Türkiye’nin Barzani ile ilişkileri geliştirmesinden rahatsızlık duyanların başında PKK ve BDP geliyor. Selahattin Demirtaş, bu rahatsızlığı Radikal’e verdiği demeçte şöyle ortaya koydu: “Barzani iyi bir politikacıdır, bölgesel bir liderdir, iyi bir siyasetle bölgesini federal bölge yaptı ve bağımsızlığa götürüyor ama aynı karşılık Türkiye, İran ve Suriye Kürtlerinde yok. Kürtler, Talabani ve Öcalan’a karşı da aynı hissiyatı duyarlar. Bu liderlerden birini öne çıkarıp, alternatif haline getirip onun üzerinden sorunları çözme girişiminin sokakta, Türkiye Kürtlerinde karşılığı yok. Barzani’nin PKK üzerinde ikna gücü ancak Türkiye’de hükümetin çözme sürecine girmesi halinde olabilir, Barzani’nin Öcalan gibi PKK üzerinde talimat ve askeri bir baskı uygulama ve yönetme gücü de yoktur.”
BDP ne kendisinin PKK’nın silahsızlandırılması konusunda bir gücü olduğunu, ne de Barzani’nin böyle bir imkana sahip olduğunu söyleyerek, Öcalan’ı başat aktör haline getirmeye çalışıyor.Bu tavır, aslında PKK’nın Barzani ile nasıl bir inisiyatif mücadelesi içinde olduğunu da ortaya koyuyor. Demirtaş, bölgesel lider haline getirilmek istenen Barzani üzerinden Kürtlerle ilişki kurulmak istendiğini, endişe olarak dile getiriyor.
Türkiye’nin ne kendi vatandaşı Kürtlerle ilişkisini PKK üzerinden kurmak amacı vardır, ne de bölgedeki Kürtlerle ilişkisini Barzani üzerinden kurma girişimi... Barzani, bölgesel denklemde dikkate alınması gereken bir aktördür. Ama bu Kürt meselesinin Barzani üzerinden çözülmek istendiği, Kürtlerin hak ve özgürlük konularının Barzani ile değerlendirildiği anlamına gelmez. Türkiye ile Kuzey Irak arasındaki temel mesele PKK’dır ve gelişecek bir ilişki bu sorunu devre dışı bırakmalıdır.
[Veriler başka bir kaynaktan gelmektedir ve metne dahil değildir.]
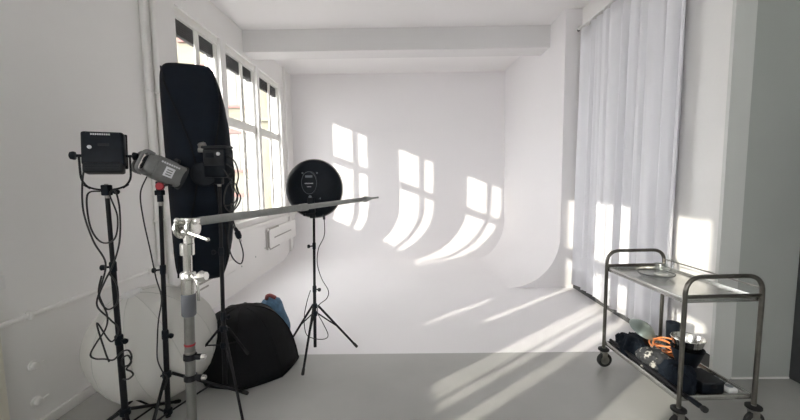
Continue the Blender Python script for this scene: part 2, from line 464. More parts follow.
# A: stand under the flat panel light (left)
stand((-1.65, 2.0, .10), (-1.648, 2.0, 1.50), 'black light stand wrapped in looped cables, leftmost of the stands',
      [(.10, .66, .0175), (.66, 1.09, .0145), (1.09, 1.50, .0115)], .52 - .3, .13,
      [(-1.35, 1.72, .012), (-2.0, 1.80, .012), (-1.60, 2.42, .012)])
# B: stand under the grey strobe
stand((-1.536, 2.2, .05), (-1.487, 2.2, 1.44), 'black light stand under the grey strobe head, left of the chrome boom stand',
      [(.05, .60, .016), (.60, 1.02, .014), (1.02, 1.44, .0115)], .335, .085,
      [(-1.151, 2.506, .012), (-1.945, 2.20, .012), (-1.40, 1.74, .012)])
# C: stand carrying the strip softbox
stand((-1.285, 2.45, .12), (-1.245, 2.45, 1.55), 'black light stand in front of the dome softbox, holding the tall strip softbox',
      [(.12, .62, .0155), (.62, 1.08, .0135), (1.08, 1.55, .0115)], .53, .41,
      [(-1.0, 2.11, .012), (-1.145, 2.53, .30), (-1.505, 2.44, .29)], legr=.0085)
# E: stand carrying the round dish
stand((-.785, 3.05, .10), (-.757, 3.05, 1.26), 'black light stand under the round dish, standing on the white floor edge',
      [(.10, .62, .014), (.62, 1.0, .012), (1.0, 1.26, .0105)], .47, .40,
      [(-.815, 2.745, .012), (-.44, 3.225, .012), (-1.10, 3.30, .012)])

# ------------------------------------------------------------------ A: panel light with yoke
def panel_light():
    c = V(-1.648, 2.0, 1.735)
    t = thing('panel_light', (c.x, c.y, 1.50), 'square black panel light in a yoke, seen from behind, on the leftmost stand', 'studio light')
    RZ = Matrix.Translation(c) @ Matrix.Rotation(math.radians(26), 4, 'Z')
    R = RZ @ Matrix.Rotation(math.radians(-9), 4, 'X')
    MB().box((-.095, -.02, -.075), (.095, .055, .112), .014, R, 3).build('housing', M['blackplastic'], t)
    lo = MB().box((-.088, -.032, -.118), (.088, .05, -.062), .012, R, 3).build('battery_box', M['charcoal'], t)
    MB().box((-.098, .052, -.085), (.098, .064, .118), .006, R).build('front_frame', M['charcoal'], t)
    g = MB()
    for k in range(5): g.box((-.075, -.0335, -.108+k*.009), (.075, -.0315, -.104+k*.009), 0, R)
    g.build('vent', M['blackplastic'], lo)
    b = MB()
    for k in range(9): b.box((-.05+k*.0098, -.0215, .090), (-.05+k*.0098+.0072, -.0195, .099), 0, R)
    b.build('marking', M['paleplastic'], t)
    MB().lathe([(.010, 0), (.010, .006), (0, .006)], R @ V(-.055, -.02, .022), R.to_3x3() @ V(0, -1, 0), seg=12).build('dial', M['paleplastic'], t)
    MB().box((-.02, -.0215, .03), (.03, -.0195, .045), 0, R).build('display', M['charcoal'], t)
    for s in (-1, 1):
        p = RZ @ V(s*.096, 0.02, -.02); ux = RZ.to_3x3() @ V(s, 0, 0)
        k = MB().cyl(p, p+ux*.03, .008, seg=10).lathe([(.010, 0), (.022, .004), (.024, .012), (.020, .026), (.012, .03)], p+ux*.028, ux, seg=10)
        k.build('tilt_knob', M['blackplastic'], t)
    y = arc_corner([RZ @ V(*q) for q in ((-.114, .02, -.015), (-.112, .015, -.17), (-.06, 0, -.208), (.06, 0, -.208), (.112, .015, -.17), (.114, .02, -.015))], .05)
    MB().tube(y, .0055, 8).build('yoke', M['blackmetal'], t)
    p = V(-1.648, 2.0, 1.50)
    MB().box((p.x-.02, p.y-.02, p.z-.005), (p.x+.02, p.y+.02, p.z+.055), .006).cyl((p.x+.02, p.y, p.z+.02), (p.x+.045, p.y, p.z+.02), .007).lathe([(.008, 0), (.017, .004), (.014, .022)], (p.x+.043, p.y, p.z+.02), (1, 0, -.4), seg=8).build('bracket', M['blackplastic'], t)
panel_light()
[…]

Kürt meselesini yanlış zaviyeden değerlendiren muhalefet partilerinin, hamasi söylemlerle Barzani karşıtlığı yapması da çok anlamlı değildir. Bugünün dünyasında dış politika ‘dost-düşman’ algılarıyla yürütülmemektedir. Örneğin Maliki, hem ABD, hem İran tarafından desteklenmektedir. Esed’in gitmesinin doğuracağı risk algısı İsrail ve İran açısından farklı gerekçelerle de olsa benzer şekilde yansıtılmaktadır.
Barzani konusunda en azından ‘ihtiyatlı iyimserlik’ içinde olmak, sürecin somut ve samimi işbirliğine dönüşmesini murad etmek yerinde olacaktır.